What does 'I make 'em lime green' mean in 'SUGAR HONEY ICE TEA'?
It's a colour pun on envy. Green is the standard shade of jealousy in English idiom, and lime green pushes it into the song's bright, edible palette. The line says the speaker makes others envious, framed in the same food-and-drink vocabulary as the rest of the verse.
How does 'SUGAR HONEY ICE TEA' fit into BABYMONSTER's style?
BABYMONSTER debuted under YG Entertainment, a label whose girl groups have long leaned on hip-hop swagger over softer concepts. This single follows that template, with English-language hooks, Korean verses, luxury-rap flexes like "got the wrist on water," and a catchphrase title designed for repetition.
Who sings the bridge in 'SUGAR HONEY ICE TEA'?
The bridge is shared between Chiquita, Ahyeon, Asa and Pharita. It shifts the song's address from a general boast to a single listener, with lines like "I got you comin' back" and "I give you a heart attack," before trailing into the cut-off "I'm the shh" that nearly says the word the title only hints at.
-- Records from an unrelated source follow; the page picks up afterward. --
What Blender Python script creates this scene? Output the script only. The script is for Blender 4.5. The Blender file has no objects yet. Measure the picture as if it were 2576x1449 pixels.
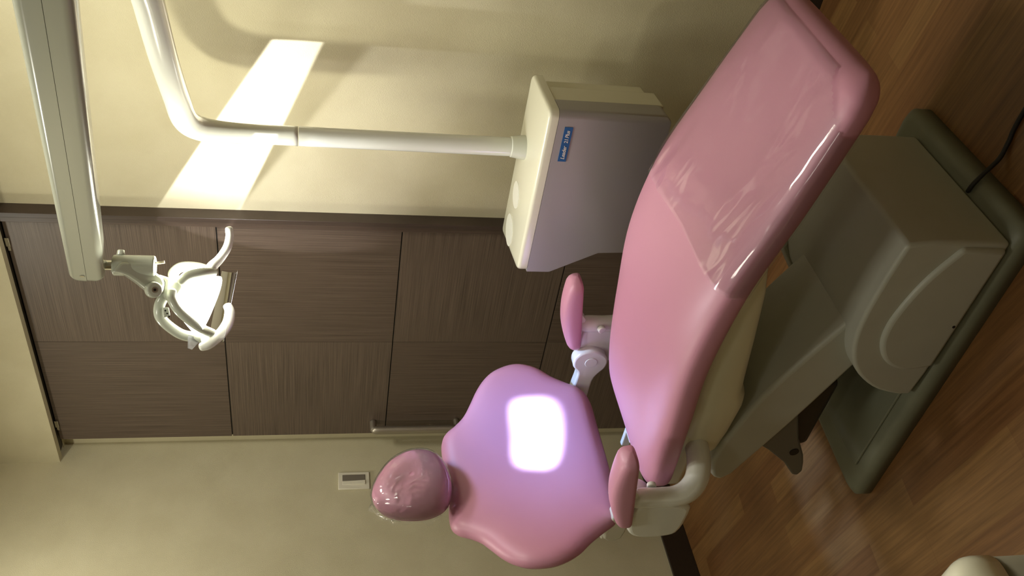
import bpy, bmesh, math, random
import numpy as np
from mathutils import Vector, Matrix, noise

random.seed(4)
S = bpy.context.scene
COL = S.collection

# ------------------------------------------------------------------ camera
# a phone held upright: the picture is stored turned by a quarter, so the camera is rolled about 90 degrees
RIGHT = Vector((0.75067, 0.66054, 0.01348))
DOWN = Vector((0.14806, -0.14832, -0.97779))
FWD = Vector((-0.64388, 0.73599, -0.20914))
cam_d = bpy.data.cameras.new('camera')
cam = bpy.data.objects.new('camera', cam_d)
COL.objects.link(cam)
rot = Matrix((DOWN, RIGHT, -FWD)).transposed()
cam.matrix_world = Matrix.Translation((0, 0, 1.44)) @ rot.to_4x4()
cam_d.sensor_fit = 'HORIZONTAL'
cam_d.sensor_width = 36.0
cam_d.lens = 36.0 * 2270 / 2576
cam_d.clip_start = 0.02
S.camera = cam

# ------------------------------------------------------------------ world, exposure
w = bpy.data.worlds.new('world')
S.world = w
w.use_nodes = True
w.node_tree.nodes['Background'].inputs[0].default_value = (0.9, 0.88, 0.75, 1)
w.node_tree.nodes['Background'].inputs[1].default_value = 0.02
vs = S.view_settings
vs.view_transform = 'Standard'
vs.look = 'None'
vs.gamma = 1.0
vs.use_curve_mapping = False
vs.exposure = 0.0


def area(name, loc, size, power, color, target=None, spread=math.pi):
    d = bpy.data.lights.new(name, 'AREA')
    d.shape = 'RECTANGLE'
    d.size, d.size_y = size
    d.energy = power
    d.color = color
    d.spread = spread
    o = bpy.data.objects.new(name, d)
    COL.objects.link(o)
    o.location = loc
    if target is not None:
        o.rotation_euler = (Vector(target) - Vector(loc)).to_track_quat('-Z', 'Y').to_euler()
    return o


WARM = (1.0, 0.97, 0.83)
area('ceiling_or_fill_light', (-0.75, 1.60, 2.70), (0.30, 0.30), 17, WARM)
area('ceiling_or_fill_light', (-0.7, -0.45, 2.70), (0.4, 0.4), 3.5, WARM)

area('ceiling_or_fill_light', (-1.35, 0.70, 2.70), (0.30, 0.30), 8, WARM)  # added fill to brighten the headrest and back, no fixture known here
area('ceiling_or_fill_light', (-2.50, 1.45, 2.70), (0.14, 0.14), 9, WARM)

# ------------------------------------------------------------------ node helpers
def srgb(r, g, b):
    f = lambda c: (c / 255 / 12.92) if c / 255 <= 0.04045 else ((c / 255 + 0.055) / 1.055) ** 2.4
    return (f(r), f(g), f(b), 1)


def new_mat(name, col=(0.8, 0.8, 0.8, 1), rough=0.5, metal=0.0, coat=0.0, spec=0.5):
    m = bpy.data.materials.new(name)
    m.use_nodes = True
    p = m.node_tree.nodes['Principled BSDF']
    p.inputs['Base Color'].default_value = col
    p.inputs['Roughness'].default_value = rough
    p.inputs['Metallic'].default_value = metal
    p.inputs['Coat Weight'].default_value = coat
    p.inputs['Specular IOR Level'].default_value = spec
    return m


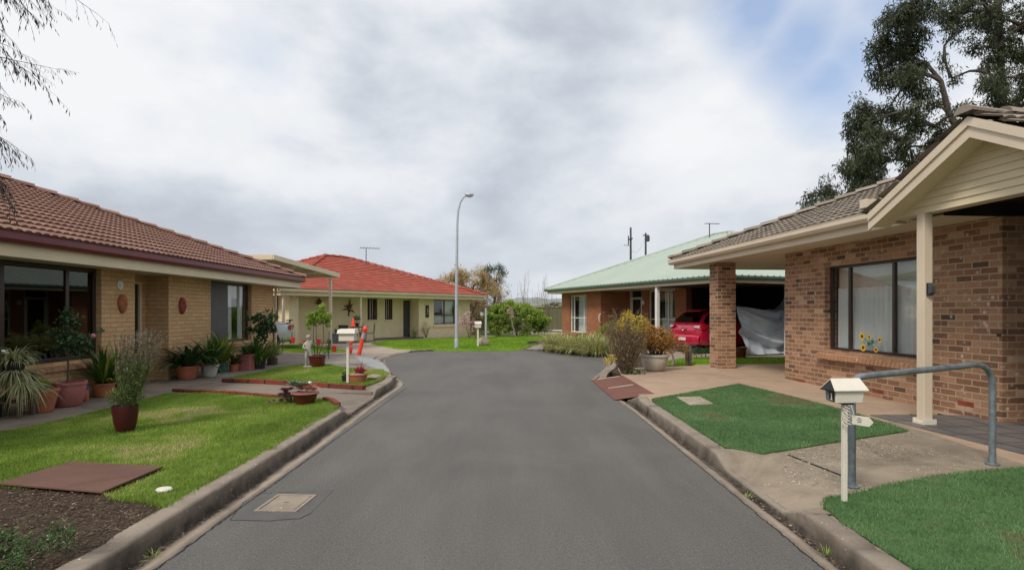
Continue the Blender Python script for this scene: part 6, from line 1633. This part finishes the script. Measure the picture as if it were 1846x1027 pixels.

Why is the chorus of 'SUGAR HONEY ICE TEA' so repetitive?
The outro chants "sugar honey, sugar honey, honey ice tea" like a jingle, and that's deliberate. K-pop singles are increasingly built around a single sticky phrase a listener can repeat without parsing, and the song treats its own title as a brand to be drilled into memory rather than a sentence to be analysed.